◆ Objective
In the copy, include every entry exactly but none of the pictures.

◆ Source material
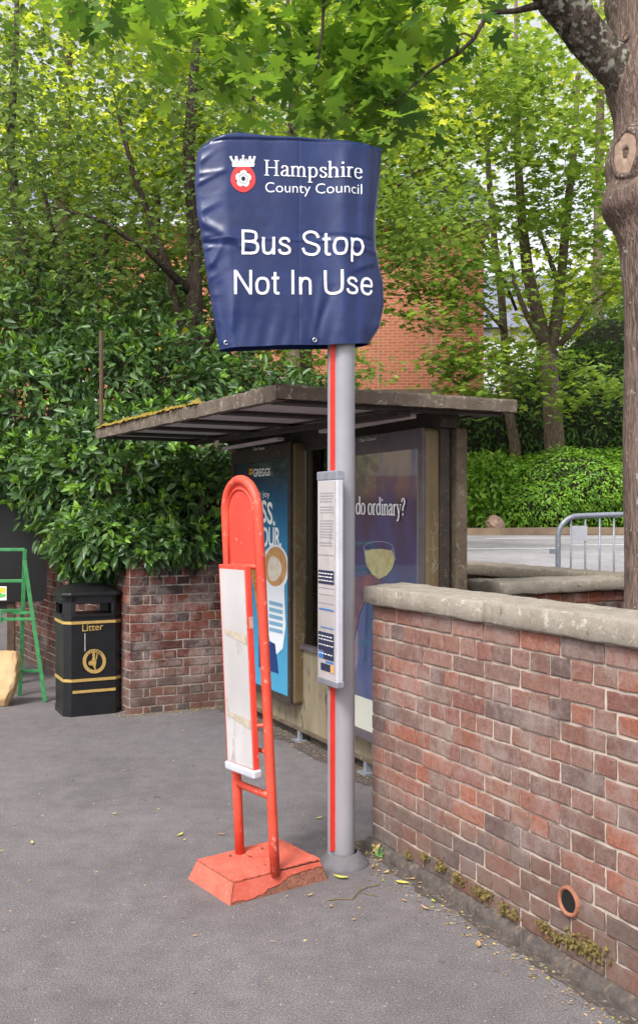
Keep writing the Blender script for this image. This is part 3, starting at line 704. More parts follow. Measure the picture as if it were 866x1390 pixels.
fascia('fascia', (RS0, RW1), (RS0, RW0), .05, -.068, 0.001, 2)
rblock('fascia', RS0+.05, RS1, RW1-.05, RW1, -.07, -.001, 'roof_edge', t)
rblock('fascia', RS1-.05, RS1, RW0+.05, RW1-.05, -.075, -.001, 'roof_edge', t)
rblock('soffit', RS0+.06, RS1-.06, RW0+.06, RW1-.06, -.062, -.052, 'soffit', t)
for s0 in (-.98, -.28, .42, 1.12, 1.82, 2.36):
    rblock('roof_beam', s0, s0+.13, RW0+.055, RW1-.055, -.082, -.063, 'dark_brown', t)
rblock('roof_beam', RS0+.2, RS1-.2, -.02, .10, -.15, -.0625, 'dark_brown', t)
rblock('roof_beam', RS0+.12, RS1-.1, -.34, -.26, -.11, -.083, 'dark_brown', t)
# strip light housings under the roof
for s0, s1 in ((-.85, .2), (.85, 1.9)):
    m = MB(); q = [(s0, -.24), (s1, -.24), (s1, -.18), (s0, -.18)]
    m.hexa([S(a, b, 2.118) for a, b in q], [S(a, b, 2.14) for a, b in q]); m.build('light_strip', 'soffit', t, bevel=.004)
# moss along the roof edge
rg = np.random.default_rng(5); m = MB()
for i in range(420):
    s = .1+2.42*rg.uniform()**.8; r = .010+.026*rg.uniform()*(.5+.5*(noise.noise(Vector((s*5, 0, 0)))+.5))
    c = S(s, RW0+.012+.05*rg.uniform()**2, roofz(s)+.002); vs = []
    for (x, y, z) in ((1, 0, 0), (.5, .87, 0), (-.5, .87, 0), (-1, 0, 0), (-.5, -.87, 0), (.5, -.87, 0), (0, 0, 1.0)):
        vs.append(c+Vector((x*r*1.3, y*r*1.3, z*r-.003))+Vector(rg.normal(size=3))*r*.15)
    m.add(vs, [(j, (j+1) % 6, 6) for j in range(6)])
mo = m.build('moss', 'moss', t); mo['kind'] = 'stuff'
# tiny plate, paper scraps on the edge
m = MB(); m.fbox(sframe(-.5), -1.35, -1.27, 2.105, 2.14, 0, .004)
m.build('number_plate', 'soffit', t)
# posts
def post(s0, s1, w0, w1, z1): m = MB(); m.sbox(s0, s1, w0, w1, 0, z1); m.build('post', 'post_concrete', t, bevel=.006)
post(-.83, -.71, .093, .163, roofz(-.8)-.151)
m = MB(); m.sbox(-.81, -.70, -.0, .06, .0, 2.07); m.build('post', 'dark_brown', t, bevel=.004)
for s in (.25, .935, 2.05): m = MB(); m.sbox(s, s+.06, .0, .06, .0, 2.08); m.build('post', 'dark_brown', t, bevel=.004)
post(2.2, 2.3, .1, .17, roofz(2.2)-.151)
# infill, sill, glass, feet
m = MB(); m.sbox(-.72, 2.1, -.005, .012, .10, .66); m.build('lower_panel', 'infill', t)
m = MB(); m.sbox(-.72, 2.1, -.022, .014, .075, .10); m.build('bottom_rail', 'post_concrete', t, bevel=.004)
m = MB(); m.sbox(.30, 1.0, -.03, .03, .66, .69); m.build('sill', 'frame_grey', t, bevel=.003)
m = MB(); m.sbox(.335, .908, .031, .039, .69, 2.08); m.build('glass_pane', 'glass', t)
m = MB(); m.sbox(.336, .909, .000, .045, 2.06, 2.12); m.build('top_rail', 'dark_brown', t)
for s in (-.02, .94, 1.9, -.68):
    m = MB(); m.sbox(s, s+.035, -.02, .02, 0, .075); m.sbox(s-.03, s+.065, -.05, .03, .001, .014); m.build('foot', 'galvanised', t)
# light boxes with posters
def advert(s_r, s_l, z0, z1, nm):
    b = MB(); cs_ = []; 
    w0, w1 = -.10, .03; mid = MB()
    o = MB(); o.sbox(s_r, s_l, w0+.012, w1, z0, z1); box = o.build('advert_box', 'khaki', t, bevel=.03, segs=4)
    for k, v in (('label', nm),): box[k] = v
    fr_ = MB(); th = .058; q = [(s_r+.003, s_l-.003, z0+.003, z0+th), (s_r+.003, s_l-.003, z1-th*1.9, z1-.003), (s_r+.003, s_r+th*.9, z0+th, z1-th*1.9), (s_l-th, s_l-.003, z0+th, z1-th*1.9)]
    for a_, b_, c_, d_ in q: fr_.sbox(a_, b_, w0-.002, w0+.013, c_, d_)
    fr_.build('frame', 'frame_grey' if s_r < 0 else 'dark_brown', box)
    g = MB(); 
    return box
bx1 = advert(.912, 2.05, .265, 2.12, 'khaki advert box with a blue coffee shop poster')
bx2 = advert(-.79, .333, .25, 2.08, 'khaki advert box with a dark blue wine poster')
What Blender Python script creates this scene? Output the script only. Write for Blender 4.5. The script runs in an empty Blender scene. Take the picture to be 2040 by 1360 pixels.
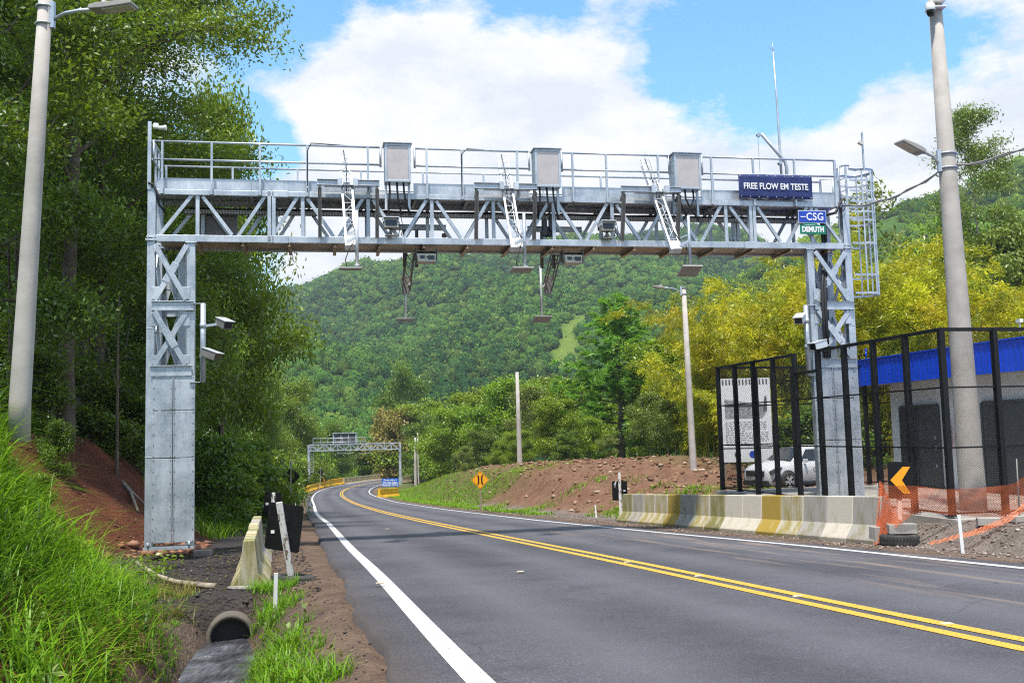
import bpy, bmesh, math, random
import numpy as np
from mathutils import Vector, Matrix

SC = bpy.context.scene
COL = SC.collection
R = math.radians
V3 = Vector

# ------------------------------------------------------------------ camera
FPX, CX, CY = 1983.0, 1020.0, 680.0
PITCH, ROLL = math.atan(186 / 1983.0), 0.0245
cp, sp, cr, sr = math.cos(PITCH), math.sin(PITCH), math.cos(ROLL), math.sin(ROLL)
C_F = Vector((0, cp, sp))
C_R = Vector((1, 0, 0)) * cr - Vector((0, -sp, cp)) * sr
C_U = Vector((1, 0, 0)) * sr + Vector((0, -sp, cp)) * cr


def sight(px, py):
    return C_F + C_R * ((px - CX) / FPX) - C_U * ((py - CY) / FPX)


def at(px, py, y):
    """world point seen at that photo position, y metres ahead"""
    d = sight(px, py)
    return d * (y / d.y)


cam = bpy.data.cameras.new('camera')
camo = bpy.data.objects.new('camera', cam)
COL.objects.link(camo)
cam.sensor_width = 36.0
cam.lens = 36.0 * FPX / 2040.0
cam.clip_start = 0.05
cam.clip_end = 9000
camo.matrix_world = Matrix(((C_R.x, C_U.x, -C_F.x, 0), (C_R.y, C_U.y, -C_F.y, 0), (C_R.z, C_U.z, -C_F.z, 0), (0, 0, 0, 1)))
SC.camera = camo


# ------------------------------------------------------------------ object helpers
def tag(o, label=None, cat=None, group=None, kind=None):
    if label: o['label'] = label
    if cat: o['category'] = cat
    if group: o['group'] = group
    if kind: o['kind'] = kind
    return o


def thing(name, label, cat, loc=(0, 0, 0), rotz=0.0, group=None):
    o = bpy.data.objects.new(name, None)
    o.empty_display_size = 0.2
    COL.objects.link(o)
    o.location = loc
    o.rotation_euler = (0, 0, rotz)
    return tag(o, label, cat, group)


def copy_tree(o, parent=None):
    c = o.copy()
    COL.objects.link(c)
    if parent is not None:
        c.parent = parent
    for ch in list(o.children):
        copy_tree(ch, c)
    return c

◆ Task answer
Keep writing the Blender script for this image. This is part 3, starting at line 704. More parts follow. Measure the picture as if it were 866x1390 pixels.
fascia('fascia', (RS0, RW1), (RS0, RW0), .05, -.068, 0.001, 2)
rblock('fascia', RS0+.05, RS1, RW1-.05, RW1, -.07, -.001, 'roof_edge', t)
rblock('fascia', RS1-.05, RS1, RW0+.05, RW1-.05, -.075, -.001, 'roof_edge', t)
rblock('soffit', RS0+.06, RS1-.06, RW0+.06, RW1-.06, -.062, -.052, 'soffit', t)
for s0 in (-.98, -.28, .42, 1.12, 1.82, 2.36):
    rblock('roof_beam', s0, s0+.13, RW0+.055, RW1-.055, -.082, -.063, 'dark_brown', t)
rblock('roof_beam', RS0+.2, RS1-.2, -.02, .10, -.15, -.0625, 'dark_brown', t)
rblock('roof_beam', RS0+.12, RS1-.1, -.34, -.26, -.11, -.083, 'dark_brown', t)
# strip light housings under the roof
for s0, s1 in ((-.85, .2), (.85, 1.9)):
    m = MB(); q = [(s0, -.24), (s1, -.24), (s1, -.18), (s0, -.18)]
    m.hexa([S(a, b, 2.118) for a, b in q], [S(a, b, 2.14) for a, b in q]); m.build('light_strip', 'soffit', t, bevel=.004)
# moss along the roof edge
rg = np.random.default_rng(5); m = MB()
for i in range(420):
    s = .1+2.42*rg.uniform()**.8; r = .010+.026*rg.uniform()*(.5+.5*(noise.noise(Vector((s*5, 0, 0)))+.5))
    c = S(s, RW0+.012+.05*rg.uniform()**2, roofz(s)+.002); vs = []
    for (x, y, z) in ((1, 0, 0), (.5, .87, 0), (-.5, .87, 0), (-1, 0, 0), (-.5, -.87, 0), (.5, -.87, 0), (0, 0, 1.0)):
        vs.append(c+Vector((x*r*1.3, y*r*1.3, z*r-.003))+Vector(rg.normal(size=3))*r*.15)
    m.add(vs, [(j, (j+1) % 6, 6) for j in range(6)])
mo = m.build('moss', 'moss', t); mo['kind'] = 'stuff'
# tiny plate, paper scraps on the edge
m = MB(); m.fbox(sframe(-.5), -1.35, -1.27, 2.105, 2.14, 0, .004)
m.build('number_plate', 'soffit', t)
# posts
def post(s0, s1, w0, w1, z1): m = MB(); m.sbox(s0, s1, w0, w1, 0, z1); m.build('post', 'post_concrete', t, bevel=.006)
post(-.83, -.71, .093, .163, roofz(-.8)-.151)
m = MB(); m.sbox(-.81, -.70, -.0, .06, .0, 2.07); m.build('post', 'dark_brown', t, bevel=.004)
for s in (.25, .935, 2.05): m = MB(); m.sbox(s, s+.06, .0, .06, .0, 2.08); m.build('post', 'dark_brown', t, bevel=.004)
post(2.2, 2.3, .1, .17, roofz(2.2)-.151)
# infill, sill, glass, feet
m = MB(); m.sbox(-.72, 2.1, -.005, .012, .10, .66); m.build('lower_panel', 'infill', t)
m = MB(); m.sbox(-.72, 2.1, -.022, .014, .075, .10); m.build('bottom_rail', 'post_concrete', t, bevel=.004)
m = MB(); m.sbox(.30, 1.0, -.03, .03, .66, .69); m.build('sill', 'frame_grey', t, bevel=.003)
m = MB(); m.sbox(.335, .908, .031, .039, .69, 2.08); m.build('glass_pane', 'glass', t)
m = MB(); m.sbox(.336, .909, .000, .045, 2.06, 2.12); m.build('top_rail', 'dark_brown', t)
for s in (-.02, .94, 1.9, -.68):
    m = MB(); m.sbox(s, s+.035, -.02, .02, 0, .075); m.sbox(s-.03, s+.065, -.05, .03, .001, .014); m.build('foot', 'galvanised', t)
# light boxes with posters
def advert(s_r, s_l, z0, z1, nm):
    b = MB(); cs_ = []; 
    w0, w1 = -.10, .03; mid = MB()
    o = MB(); o.sbox(s_r, s_l, w0+.012, w1, z0, z1); box = o.build('advert_box', 'khaki', t, bevel=.03, segs=4)
    for k, v in (('label', nm),): box[k] = v
    fr_ = MB(); th = .058; q = [(s_r+.003, s_l-.003, z0+.003, z0+th), (s_r+.003, s_l-.003, z1-th*1.9, z1-.003), (s_r+.003, s_r+th*.9, z0+th, z1-th*1.9), (s_l-th, s_l-.003, z0+th, z1-th*1.9)]
    for a_, b_, c_, d_ in q: fr_.sbox(a_, b_, w0-.002, w0+.013, c_, d_)
    fr_.build('frame', 'frame_grey' if s_r < 0 else 'dark_brown', box)
    g = MB(); 
    return box
bx1 = advert(.912, 2.05, .265, 2.12, 'khaki advert box with a blue coffee shop poster')
bx2 = advert(-.79, .333, .25, 2.08, 'khaki advert box with a dark blue wine poster')
What Blender Python script creates this scene? Output the script only. Write for Blender 4.5. The script runs in an empty Blender scene. Take the picture to be 2040 by 1360 pixels.
import bpy, bmesh, math, random
import numpy as np
from mathutils import Vector, Matrix

SC = bpy.context.scene
COL = SC.collection
R = math.radians
V3 = Vector

# ------------------------------------------------------------------ camera
FPX, CX, CY = 1983.0, 1020.0, 680.0
PITCH, ROLL = math.atan(186 / 1983.0), 0.0245
cp, sp, cr, sr = math.cos(PITCH), math.sin(PITCH), math.cos(ROLL), math.sin(ROLL)
C_F = Vector((0, cp, sp))
C_R = Vector((1, 0, 0)) * cr - Vector((0, -sp, cp)) * sr
C_U = Vector((1, 0, 0)) * sr + Vector((0, -sp, cp)) * cr


def sight(px, py):
    return C_F + C_R * ((px - CX) / FPX) - C_U * ((py - CY) / FPX)


def at(px, py, y):
    """world point seen at that photo position, y metres ahead"""
    d = sight(px, py)
    return d * (y / d.y)


cam = bpy.data.cameras.new('camera')
camo = bpy.data.objects.new('camera', cam)
COL.objects.link(camo)
cam.sensor_width = 36.0
cam.lens = 36.0 * FPX / 2040.0
cam.clip_start = 0.05
cam.clip_end = 9000
camo.matrix_world = Matrix(((C_R.x, C_U.x, -C_F.x, 0), (C_R.y, C_U.y, -C_F.y, 0), (C_R.z, C_U.z, -C_F.z, 0), (0, 0, 0, 1)))
SC.camera = camo


# ------------------------------------------------------------------ object helpers
def tag(o, label=None, cat=None, group=None, kind=None):
    if label: o['label'] = label
    if cat: o['category'] = cat
    if group: o['group'] = group
    if kind: o['kind'] = kind
    return o


def thing(name, label, cat, loc=(0, 0, 0), rotz=0.0, group=None):
    o = bpy.data.objects.new(name, None)
    o.empty_display_size = 0.2
    COL.objects.link(o)
    o.location = loc
    o.rotation_euler = (0, 0, rotz)
    return tag(o, label, cat, group)


def copy_tree(o, parent=None):
    c = o.copy()
    COL.objects.link(c)
    if parent is not None:
        c.parent = parent
    for ch in list(o.children):
        copy_tree(ch, c)
    return c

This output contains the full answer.